Copy each line exactly. Leave nothing out.

......

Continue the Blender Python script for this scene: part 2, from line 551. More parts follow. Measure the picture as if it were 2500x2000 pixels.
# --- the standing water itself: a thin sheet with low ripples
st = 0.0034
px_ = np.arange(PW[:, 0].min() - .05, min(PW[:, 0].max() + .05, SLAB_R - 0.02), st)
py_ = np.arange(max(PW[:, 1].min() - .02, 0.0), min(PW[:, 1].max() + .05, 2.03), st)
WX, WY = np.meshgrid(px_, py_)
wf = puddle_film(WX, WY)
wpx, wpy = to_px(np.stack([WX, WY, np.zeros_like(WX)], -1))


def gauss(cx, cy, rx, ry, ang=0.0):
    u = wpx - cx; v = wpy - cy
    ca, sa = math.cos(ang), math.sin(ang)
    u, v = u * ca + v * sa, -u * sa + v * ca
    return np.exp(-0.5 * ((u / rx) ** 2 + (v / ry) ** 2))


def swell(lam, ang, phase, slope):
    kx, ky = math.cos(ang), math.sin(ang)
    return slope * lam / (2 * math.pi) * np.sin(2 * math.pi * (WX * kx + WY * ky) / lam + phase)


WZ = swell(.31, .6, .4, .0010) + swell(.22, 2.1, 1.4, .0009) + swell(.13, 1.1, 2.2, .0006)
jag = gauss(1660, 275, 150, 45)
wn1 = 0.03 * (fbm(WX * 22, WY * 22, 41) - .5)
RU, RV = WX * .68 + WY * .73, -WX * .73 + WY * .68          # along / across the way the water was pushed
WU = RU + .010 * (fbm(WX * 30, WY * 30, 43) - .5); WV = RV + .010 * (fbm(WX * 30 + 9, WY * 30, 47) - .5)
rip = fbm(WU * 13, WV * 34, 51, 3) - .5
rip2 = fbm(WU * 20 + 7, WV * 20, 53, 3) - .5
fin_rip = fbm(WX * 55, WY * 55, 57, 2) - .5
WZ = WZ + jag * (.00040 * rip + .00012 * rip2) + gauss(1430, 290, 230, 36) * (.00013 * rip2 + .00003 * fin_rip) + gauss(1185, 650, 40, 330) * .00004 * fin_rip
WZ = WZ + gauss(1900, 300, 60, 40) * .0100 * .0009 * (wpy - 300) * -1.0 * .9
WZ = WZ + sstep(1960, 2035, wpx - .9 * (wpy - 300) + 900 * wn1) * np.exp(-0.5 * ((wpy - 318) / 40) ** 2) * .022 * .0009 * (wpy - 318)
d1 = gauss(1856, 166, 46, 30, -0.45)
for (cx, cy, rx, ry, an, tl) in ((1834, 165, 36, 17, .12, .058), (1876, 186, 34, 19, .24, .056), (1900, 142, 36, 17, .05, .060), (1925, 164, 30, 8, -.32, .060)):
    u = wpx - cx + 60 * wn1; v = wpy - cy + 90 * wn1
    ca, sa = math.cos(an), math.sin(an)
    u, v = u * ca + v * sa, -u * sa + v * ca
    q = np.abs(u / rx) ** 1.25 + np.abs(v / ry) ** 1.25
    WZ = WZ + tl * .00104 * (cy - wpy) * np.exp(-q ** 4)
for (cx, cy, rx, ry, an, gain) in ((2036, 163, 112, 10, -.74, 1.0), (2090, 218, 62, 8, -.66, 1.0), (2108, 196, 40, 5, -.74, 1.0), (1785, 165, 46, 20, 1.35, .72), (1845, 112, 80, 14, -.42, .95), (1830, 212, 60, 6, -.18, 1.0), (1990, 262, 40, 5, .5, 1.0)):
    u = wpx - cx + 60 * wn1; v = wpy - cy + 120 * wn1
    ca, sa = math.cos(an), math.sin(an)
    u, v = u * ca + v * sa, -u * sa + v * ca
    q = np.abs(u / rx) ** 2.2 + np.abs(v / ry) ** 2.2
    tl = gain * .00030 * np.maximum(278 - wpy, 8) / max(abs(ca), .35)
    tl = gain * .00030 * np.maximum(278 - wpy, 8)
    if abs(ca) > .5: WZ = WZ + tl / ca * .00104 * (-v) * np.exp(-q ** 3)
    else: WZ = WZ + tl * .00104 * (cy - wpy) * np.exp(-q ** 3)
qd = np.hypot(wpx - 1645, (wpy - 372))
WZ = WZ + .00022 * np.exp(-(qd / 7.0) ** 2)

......

Answer to this task:
Continue the Blender Python script for this scene: part 2, from line 551. More parts follow. Measure the picture as if it were 2500x2000 pixels.
# --- the standing water itself: a thin sheet with low ripples
st = 0.0034
px_ = np.arange(PW[:, 0].min() - .05, min(PW[:, 0].max() + .05, SLAB_R - 0.02), st)
py_ = np.arange(max(PW[:, 1].min() - .02, 0.0), min(PW[:, 1].max() + .05, 2.03), st)
WX, WY = np.meshgrid(px_, py_)
wf = puddle_film(WX, WY)
wpx, wpy = to_px(np.stack([WX, WY, np.zeros_like(WX)], -1))


def gauss(cx, cy, rx, ry, ang=0.0):
    u = wpx - cx; v = wpy - cy
    ca, sa = math.cos(ang), math.sin(ang)
    u, v = u * ca + v * sa, -u * sa + v * ca
    return np.exp(-0.5 * ((u / rx) ** 2 + (v / ry) ** 2))


def swell(lam, ang, phase, slope):
    kx, ky = math.cos(ang), math.sin(ang)
    return slope * lam / (2 * math.pi) * np.sin(2 * math.pi * (WX * kx + WY * ky) / lam + phase)


WZ = swell(.31, .6, .4, .0010) + swell(.22, 2.1, 1.4, .0009) + swell(.13, 1.1, 2.2, .0006)
jag = gauss(1660, 275, 150, 45)
wn1 = 0.03 * (fbm(WX * 22, WY * 22, 41) - .5)
RU, RV = WX * .68 + WY * .73, -WX * .73 + WY * .68          # along / across the way the water was pushed
WU = RU + .010 * (fbm(WX * 30, WY * 30, 43) - .5); WV = RV + .010 * (fbm(WX * 30 + 9, WY * 30, 47) - .5)
rip = fbm(WU * 13, WV * 34, 51, 3) - .5
rip2 = fbm(WU * 20 + 7, WV * 20, 53, 3) - .5
fin_rip = fbm(WX * 55, WY * 55, 57, 2) - .5
WZ = WZ + jag * (.00040 * rip + .00012 * rip2) + gauss(1430, 290, 230, 36) * (.00013 * rip2 + .00003 * fin_rip) + gauss(1185, 650, 40, 330) * .00004 * fin_rip
WZ = WZ + gauss(1900, 300, 60, 40) * .0100 * .0009 * (wpy - 300) * -1.0 * .9
WZ = WZ + sstep(1960, 2035, wpx - .9 * (wpy - 300) + 900 * wn1) * np.exp(-0.5 * ((wpy - 318) / 40) ** 2) * .022 * .0009 * (wpy - 318)
d1 = gauss(1856, 166, 46, 30, -0.45)
for (cx, cy, rx, ry, an, tl) in ((1834, 165, 36, 17, .12, .058), (1876, 186, 34, 19, .24, .056), (1900, 142, 36, 17, .05, .060), (1925, 164, 30, 8, -.32, .060)):
    u = wpx - cx + 60 * wn1; v = wpy - cy + 90 * wn1
    ca, sa = math.cos(an), math.sin(an)
    u, v = u * ca + v * sa, -u * sa + v * ca
    q = np.abs(u / rx) ** 1.25 + np.abs(v / ry) ** 1.25
    WZ = WZ + tl * .00104 * (cy - wpy) * np.exp(-q ** 4)
for (cx, cy, rx, ry, an, gain) in ((2036, 163, 112, 10, -.74, 1.0), (2090, 218, 62, 8, -.66, 1.0), (2108, 196, 40, 5, -.74, 1.0), (1785, 165, 46, 20, 1.35, .72), (1845, 112, 80, 14, -.42, .95), (1830, 212, 60, 6, -.18, 1.0), (1990, 262, 40, 5, .5, 1.0)):
    u = wpx - cx + 60 * wn1; v = wpy - cy + 120 * wn1
    ca, sa = math.cos(an), math.sin(an)
    u, v = u * ca + v * sa, -u * sa + v * ca
    q = np.abs(u / rx) ** 2.2 + np.abs(v / ry) ** 2.2
    tl = gain * .00030 * np.maximum(278 - wpy, 8) / max(abs(ca), .35)
    tl = gain * .00030 * np.maximum(278 - wpy, 8)
    if abs(ca) > .5: WZ = WZ + tl / ca * .00104 * (-v) * np.exp(-q ** 3)
    else: WZ = WZ + tl * .00104 * (cy - wpy) * np.exp(-q ** 3)
qd = np.hypot(wpx - 1645, (wpy - 372))
WZ = WZ + .00022 * np.exp(-(qd / 7.0) ** 2)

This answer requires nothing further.